The good old days… “When I was a kid”… For everyone who waxes lyrical about their childhood and what they did and didn’t have, there’s someone who doesn’t know what a Walkman is. Seriously? And cassette tapes. What?

And even nostalgia itself is subjective, for everyone who fondly remembers the K-Tel Record Selector, there is someone else who had a Cabbage Patch Kid or Teddy Ruxpin. But it seems that nostalgia is becoming more and more prevalent in culture. The further away we get from the 80’s the more things from the 80’s are cool or are being rebooted, rehashed or just plain repurposed.

Just thinking about how many TV shows that have been rebooted like MacGyver, Dynasty and Fantasy Island, boggles the mind.

With yet another installment of Jurassic Park coming out this year, nostalgia buffs certainly have their seat at the buffet.

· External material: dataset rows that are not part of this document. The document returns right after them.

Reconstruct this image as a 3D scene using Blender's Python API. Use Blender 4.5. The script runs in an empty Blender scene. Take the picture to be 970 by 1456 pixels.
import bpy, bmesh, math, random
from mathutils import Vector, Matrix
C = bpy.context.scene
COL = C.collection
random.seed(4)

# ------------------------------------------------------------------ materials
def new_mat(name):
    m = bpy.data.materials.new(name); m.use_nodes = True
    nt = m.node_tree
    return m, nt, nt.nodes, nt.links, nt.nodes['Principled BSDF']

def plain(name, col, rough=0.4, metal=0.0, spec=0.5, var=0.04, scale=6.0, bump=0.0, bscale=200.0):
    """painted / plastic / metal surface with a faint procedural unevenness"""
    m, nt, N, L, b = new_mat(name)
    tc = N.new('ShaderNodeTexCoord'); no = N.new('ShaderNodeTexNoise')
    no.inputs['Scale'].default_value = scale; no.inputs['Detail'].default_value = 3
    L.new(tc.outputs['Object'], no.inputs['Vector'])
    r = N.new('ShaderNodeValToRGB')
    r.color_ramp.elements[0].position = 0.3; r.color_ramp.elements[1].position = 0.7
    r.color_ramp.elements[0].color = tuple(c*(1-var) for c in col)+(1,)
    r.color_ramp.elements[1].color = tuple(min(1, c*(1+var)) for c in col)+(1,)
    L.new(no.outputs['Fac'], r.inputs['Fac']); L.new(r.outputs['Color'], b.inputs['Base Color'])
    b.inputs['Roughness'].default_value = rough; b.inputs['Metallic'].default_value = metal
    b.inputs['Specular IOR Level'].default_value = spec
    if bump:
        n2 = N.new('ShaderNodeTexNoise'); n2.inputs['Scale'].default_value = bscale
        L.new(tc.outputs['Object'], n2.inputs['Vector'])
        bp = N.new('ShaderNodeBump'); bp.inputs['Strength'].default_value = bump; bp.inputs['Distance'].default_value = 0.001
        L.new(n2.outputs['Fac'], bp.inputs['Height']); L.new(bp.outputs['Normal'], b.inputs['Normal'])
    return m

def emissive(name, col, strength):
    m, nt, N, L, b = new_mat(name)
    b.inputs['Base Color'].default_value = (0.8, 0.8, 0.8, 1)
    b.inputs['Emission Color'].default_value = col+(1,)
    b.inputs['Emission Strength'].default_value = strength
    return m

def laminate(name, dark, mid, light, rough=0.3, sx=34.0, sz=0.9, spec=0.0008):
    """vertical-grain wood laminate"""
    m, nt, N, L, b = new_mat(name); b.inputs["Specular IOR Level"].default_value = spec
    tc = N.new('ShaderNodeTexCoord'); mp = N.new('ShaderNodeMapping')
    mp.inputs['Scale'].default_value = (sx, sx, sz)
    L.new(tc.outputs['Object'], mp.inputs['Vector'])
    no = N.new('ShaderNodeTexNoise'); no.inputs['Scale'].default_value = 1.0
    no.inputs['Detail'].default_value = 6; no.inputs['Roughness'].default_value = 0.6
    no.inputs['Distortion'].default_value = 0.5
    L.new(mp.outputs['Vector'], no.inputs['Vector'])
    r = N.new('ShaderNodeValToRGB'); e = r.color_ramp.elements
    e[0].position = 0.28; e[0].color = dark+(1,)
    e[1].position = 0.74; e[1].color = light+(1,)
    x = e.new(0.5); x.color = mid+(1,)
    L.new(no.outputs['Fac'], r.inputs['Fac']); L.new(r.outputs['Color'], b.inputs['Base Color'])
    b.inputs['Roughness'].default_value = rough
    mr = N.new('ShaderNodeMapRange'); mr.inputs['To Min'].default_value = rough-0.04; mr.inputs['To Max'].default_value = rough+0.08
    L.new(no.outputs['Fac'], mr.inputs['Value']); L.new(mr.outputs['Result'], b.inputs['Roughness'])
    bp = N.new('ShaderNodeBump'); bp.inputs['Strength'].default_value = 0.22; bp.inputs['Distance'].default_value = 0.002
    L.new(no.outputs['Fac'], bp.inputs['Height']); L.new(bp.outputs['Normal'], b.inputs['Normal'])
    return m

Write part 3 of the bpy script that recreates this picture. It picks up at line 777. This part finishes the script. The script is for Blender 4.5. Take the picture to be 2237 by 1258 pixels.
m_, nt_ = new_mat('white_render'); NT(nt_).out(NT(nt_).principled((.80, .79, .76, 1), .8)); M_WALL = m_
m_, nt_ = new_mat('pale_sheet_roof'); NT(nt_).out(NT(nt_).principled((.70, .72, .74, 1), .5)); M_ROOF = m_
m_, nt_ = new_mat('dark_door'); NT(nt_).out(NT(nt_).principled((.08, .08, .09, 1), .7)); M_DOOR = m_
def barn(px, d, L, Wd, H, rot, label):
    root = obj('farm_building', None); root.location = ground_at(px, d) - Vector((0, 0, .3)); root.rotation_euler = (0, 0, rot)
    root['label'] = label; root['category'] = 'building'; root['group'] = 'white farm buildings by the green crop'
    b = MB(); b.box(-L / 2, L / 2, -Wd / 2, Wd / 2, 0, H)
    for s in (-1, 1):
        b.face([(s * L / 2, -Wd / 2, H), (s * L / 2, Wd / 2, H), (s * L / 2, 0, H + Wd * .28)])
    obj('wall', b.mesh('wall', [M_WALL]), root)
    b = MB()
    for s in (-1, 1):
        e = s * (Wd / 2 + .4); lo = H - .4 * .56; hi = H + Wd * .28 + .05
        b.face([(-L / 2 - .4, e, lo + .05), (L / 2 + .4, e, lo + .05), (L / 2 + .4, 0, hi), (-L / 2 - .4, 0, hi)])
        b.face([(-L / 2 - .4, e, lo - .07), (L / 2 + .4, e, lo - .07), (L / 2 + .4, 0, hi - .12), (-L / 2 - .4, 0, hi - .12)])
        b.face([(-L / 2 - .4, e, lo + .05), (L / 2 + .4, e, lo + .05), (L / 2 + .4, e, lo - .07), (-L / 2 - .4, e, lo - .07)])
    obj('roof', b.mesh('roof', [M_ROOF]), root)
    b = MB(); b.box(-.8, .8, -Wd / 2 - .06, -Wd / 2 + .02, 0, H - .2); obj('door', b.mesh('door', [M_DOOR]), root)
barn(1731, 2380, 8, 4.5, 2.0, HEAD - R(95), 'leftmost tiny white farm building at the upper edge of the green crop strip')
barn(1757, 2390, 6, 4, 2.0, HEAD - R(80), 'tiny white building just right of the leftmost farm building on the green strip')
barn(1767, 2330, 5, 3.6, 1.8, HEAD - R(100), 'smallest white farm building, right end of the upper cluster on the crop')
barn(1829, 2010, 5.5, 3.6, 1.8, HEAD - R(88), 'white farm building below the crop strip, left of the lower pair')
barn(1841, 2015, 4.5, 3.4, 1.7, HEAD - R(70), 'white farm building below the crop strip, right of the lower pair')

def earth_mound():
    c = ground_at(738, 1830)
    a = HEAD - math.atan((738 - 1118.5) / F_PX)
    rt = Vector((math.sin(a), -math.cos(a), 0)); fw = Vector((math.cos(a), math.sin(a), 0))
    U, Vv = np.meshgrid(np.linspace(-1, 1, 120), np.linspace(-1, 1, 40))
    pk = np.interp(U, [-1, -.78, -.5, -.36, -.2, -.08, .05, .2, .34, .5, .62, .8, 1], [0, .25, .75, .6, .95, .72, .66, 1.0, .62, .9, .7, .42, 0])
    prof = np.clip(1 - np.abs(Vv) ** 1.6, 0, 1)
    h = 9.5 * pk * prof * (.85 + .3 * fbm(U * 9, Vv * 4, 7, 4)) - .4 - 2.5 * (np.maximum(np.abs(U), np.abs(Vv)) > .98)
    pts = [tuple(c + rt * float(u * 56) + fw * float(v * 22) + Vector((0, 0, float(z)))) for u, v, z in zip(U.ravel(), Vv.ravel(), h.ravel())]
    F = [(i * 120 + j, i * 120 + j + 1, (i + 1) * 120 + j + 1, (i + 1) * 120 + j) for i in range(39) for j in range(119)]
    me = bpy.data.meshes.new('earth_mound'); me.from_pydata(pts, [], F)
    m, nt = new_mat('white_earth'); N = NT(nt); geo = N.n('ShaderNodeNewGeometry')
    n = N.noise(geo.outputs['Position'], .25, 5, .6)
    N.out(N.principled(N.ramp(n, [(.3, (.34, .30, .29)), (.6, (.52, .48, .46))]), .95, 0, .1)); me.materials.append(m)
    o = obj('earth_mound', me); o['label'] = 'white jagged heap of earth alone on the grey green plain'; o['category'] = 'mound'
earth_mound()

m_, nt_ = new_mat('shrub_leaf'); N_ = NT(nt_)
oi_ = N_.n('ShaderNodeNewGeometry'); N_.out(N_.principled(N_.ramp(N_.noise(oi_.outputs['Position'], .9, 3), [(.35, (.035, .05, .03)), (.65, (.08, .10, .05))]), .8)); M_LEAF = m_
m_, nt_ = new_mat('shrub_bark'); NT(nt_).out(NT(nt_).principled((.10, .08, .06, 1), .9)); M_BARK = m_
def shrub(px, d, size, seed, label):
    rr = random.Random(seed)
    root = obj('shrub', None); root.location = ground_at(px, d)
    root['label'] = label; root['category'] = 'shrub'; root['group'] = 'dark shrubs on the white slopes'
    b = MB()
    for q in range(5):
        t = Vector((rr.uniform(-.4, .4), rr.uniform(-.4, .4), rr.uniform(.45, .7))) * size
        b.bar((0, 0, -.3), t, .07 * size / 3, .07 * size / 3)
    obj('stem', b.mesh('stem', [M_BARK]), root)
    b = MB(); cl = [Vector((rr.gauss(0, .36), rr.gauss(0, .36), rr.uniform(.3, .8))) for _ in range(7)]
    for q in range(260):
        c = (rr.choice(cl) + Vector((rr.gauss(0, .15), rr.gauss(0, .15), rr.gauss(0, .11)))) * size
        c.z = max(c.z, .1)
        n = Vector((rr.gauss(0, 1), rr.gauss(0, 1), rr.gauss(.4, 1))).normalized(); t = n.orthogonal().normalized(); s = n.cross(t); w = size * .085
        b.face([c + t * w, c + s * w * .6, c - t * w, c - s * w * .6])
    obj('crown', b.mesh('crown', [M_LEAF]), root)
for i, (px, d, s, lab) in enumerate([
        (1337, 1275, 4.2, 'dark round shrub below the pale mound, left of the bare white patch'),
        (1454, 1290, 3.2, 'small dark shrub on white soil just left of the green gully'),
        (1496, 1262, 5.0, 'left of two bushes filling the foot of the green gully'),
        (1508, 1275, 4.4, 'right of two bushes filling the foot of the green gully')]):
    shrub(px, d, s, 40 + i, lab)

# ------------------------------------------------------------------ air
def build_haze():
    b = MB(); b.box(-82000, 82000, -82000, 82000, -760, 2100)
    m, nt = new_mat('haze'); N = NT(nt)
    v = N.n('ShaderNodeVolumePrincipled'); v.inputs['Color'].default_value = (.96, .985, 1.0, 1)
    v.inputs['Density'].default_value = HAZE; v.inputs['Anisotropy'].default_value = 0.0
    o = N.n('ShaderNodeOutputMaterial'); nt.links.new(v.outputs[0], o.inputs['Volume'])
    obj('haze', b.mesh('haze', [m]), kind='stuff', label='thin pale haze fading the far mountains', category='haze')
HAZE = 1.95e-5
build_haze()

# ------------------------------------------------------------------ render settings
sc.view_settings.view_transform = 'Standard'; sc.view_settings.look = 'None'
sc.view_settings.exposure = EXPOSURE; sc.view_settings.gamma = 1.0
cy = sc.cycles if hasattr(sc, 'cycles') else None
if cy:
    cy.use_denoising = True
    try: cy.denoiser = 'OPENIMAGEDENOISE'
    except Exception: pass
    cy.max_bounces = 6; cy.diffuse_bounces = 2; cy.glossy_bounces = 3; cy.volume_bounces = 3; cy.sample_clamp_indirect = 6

And the less said about the multitude of Star Wars TV shows coming out the better.

Even music is experiencing a bit of a time warp. One of the most popular artists — who recently won three Grammys — has built her entire brand on the nostalgia from her infancy. Olivia Rodrigo (who currently has her own documentary on streaming service Disney +) is bringing the Y2K lifestyle back in an aggressive way. An impressive feat for someone who was born in 2003.

But it does seem like the old adage “there are no new ideas, only recycled ones” is true when it comes to prepackaged pop culture artifacts.

Is there a deeper meaning?

We could be cynical and look at the surface of pop culture and see some creative bankruptcy in the decisions made, particularly across the entertainment landscape. After all there is so much content avaialble to consume across mutliple streaming services, there is a constant need to appeal to a broad demographic.

There is nostalgia for the cash grab and then there are the more nuanced throwbacks which frame storytelling. Stranger Things is an excellent recent example of this. Who doesn’t remember their bowl cut and playing D&D with mates, while riding around the neighbourhood on our Dragsters.

Stranger Things creators the Duffer Brothers designed these elements as ornaments more than scaffolding for their creepy story about the Upside Down. They connected us to our collective childhoods, all the while telling a deeply nuanced story about a family with connections in both the real and supernatural worlds.

But digging deeper what does this influx of redos and retreads and reruns say about us? Why do we love the experience of re-experience? What is it about our past that we find so appealing?

Nostalgia’s a funny thing precisely because it’s entirely subjective. Every persons’ experience — like our taste in music, movies and television – is different and unique.

Sometimes a piece of music or a smell can transport you back to your childhood. But one persons’ joy can be anothers’ pain, loss, fear or even trauma or depression.

Even now, it’s likely your mind just traveled back to some of those places—happy or sad, depending on where you were in the paragraph. When all is stripped away – artifice and entertainment — this is the human experience, moved by the power of suggestion.

Why look back?

The song by Natasha Bedingfield – Unwritten- has the lyrics, “Live your life with arms wide open. Today is where your book begins. The rest is still unwritten.”

This song explains that looking ahead is uncertain, but we need to embrace it, after all this is where the book begins, and what lies before us is comforting as we chart our journey through life.

Perhaps we return to certain stories from our past—the reboots, redos and needless resurrections—because we desire a return to certain selves—rebooted, redone and happily resurrected because the future is still unwritten.

There is a Biblical precedent for the re-boot. Take The Passover for instance. It’s a kind of divinely ritualised reboot in which God calls his people to remember his salvation (Exodus 2:24).

What’s more, Paul says in an extended plea to the Corinthian church, that they would flee from former sins that had previously ruled over them. A few chapters later, in 1 Corinthians 10, he employs a similar tactic, exhorting these Christians to remember the rebellion of Israel and thus avoid their eventual judgment.

We might be prone to misuse nostalgia as a vehicle for escapism rather than a means of remembering God’s generous dealing with us and our pasts. Or perhaps we find ourselves remembering a prior season of life too much or too happily. Moving on can be difficult if the present is challenging.

Going back to the idea that nostalgia is part of the human condition we also recognise that being trapped in the past can have other implications, after all as Bedingfield says the future is unwritten.

We have comfort that what lies ahead are experiences that won’t hold us in the past.